NÓS, OS CRISTÃOS, também somos chamados a cultivar a unidade dentro do povo de Deus. A Igreja é uma família enorme, formada por muitas e muito diversas pessoas, e enriquecida pelos carismas e iniciativas que o Espírito Santo suscita ao longo e ao largo do tempo e da geografia. O facto de convivermos com tantas realidades eclesiais será muitas vezes um estímulo para elevarmos o nosso coração a Deus e para Lhe agradecermos a abundância de caminhos que Ele oferece aos homens e mulheres na sua peregrinação rumo à meta comum do Céu.

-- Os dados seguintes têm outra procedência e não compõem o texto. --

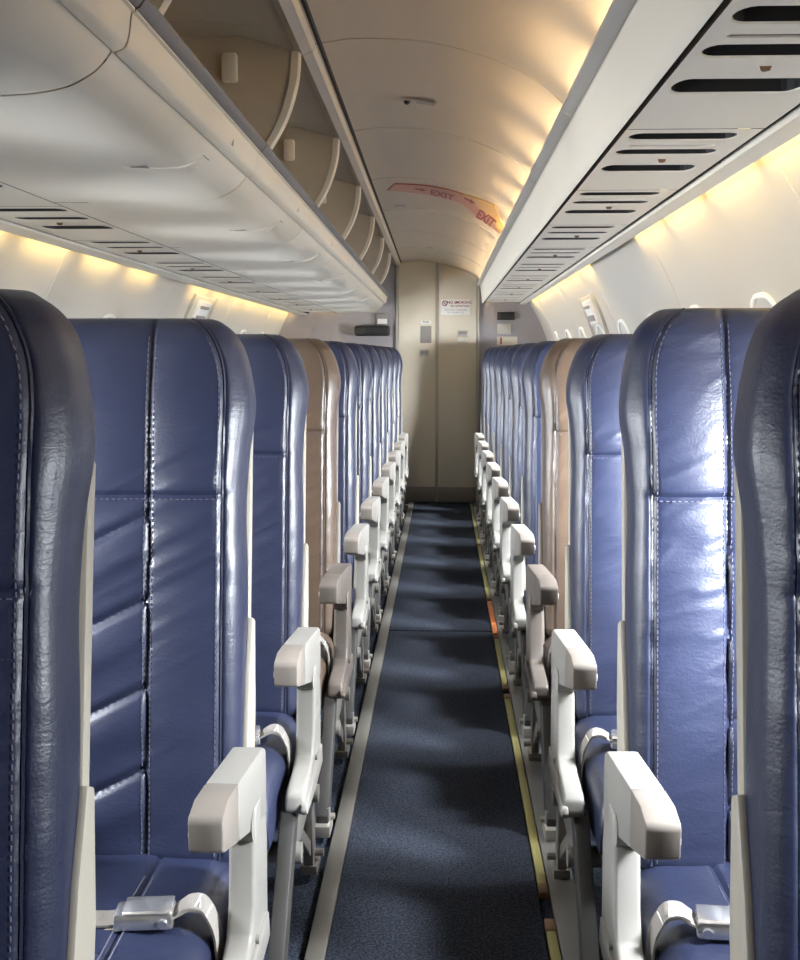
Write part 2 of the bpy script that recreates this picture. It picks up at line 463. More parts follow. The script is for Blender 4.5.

Poucas horas antes de ser feito prisioneiro em Getsémani, Jesus dirige-Se ao Pai na intimidade do Cenáculo e pede a unidade dos seus discípulos, incluídos também nós: «Que todos sejam um; como Tu, Pai, estás em Mim e Eu em Ti, para que também eles sejam um em Nós» (Jo 17, 21). E acrescenta que precisamente essa unidade será uma das razões que os seus discípulos darão ao mundo para que O reconheça a Ele, Jesus, como enviado do Pai. «A unidade e o testemunho são coessenciais. Não podemos dar verdadeiro testemunho do Deus de amor se não estivermos unidos entre nós como Ele quer; e não podemos estar unidos permanecendo cada um por seu lado, sem nos abrirmos ao testemunho, sem ampliarmos as fronteiras dos nossos interesses e das nossas comunidades em nome do Espírito que abraça todas as línguas e quer chegar a cada um»[4].

O fundador do Opus Dei, ao contemplar numa ocasião as diferentes maneiras como as pessoas expressavam o seu amor a Nossa Senhora, comentava: «Certamente também vós, ao ver nestes dias tantos cristãos a manifestar o seu afeto à Virgem Santa Maria de mil maneiras diferentes, vos sentis mais dentro da Igreja, mais irmãos de todos esses vossos irmãos. É como uma reunião de família, quando os filhos mais velhos, que a vida separou, voltam a encontrar-se junto da sua Mãe por ocasião de alguma festa. E, se alguma vez discutiram entre si e se trataram mal, já não o fazem; sentem-se unidos, reconhecem-se todos no afeto comum»[5]. A Virgem Maria é, ao mesmo tempo, mãe da Igreja e mãe de cada um de nós. Ela ajudar-nos-á a viver sempre intimamente unidos ao seu Filho e a cultivar a unidade da grande família que é a Igreja.


[1] S. Josemaria, Carta 2, n. 92-94.

[2] Francisco, Homilia, 05/05/2014.

[3] S. Josemaria, Forja, n. 611.

[4] Francisco, Discurso, 04/11/2022.

[5] S. Josemaria, Cristo que passa, n. 139.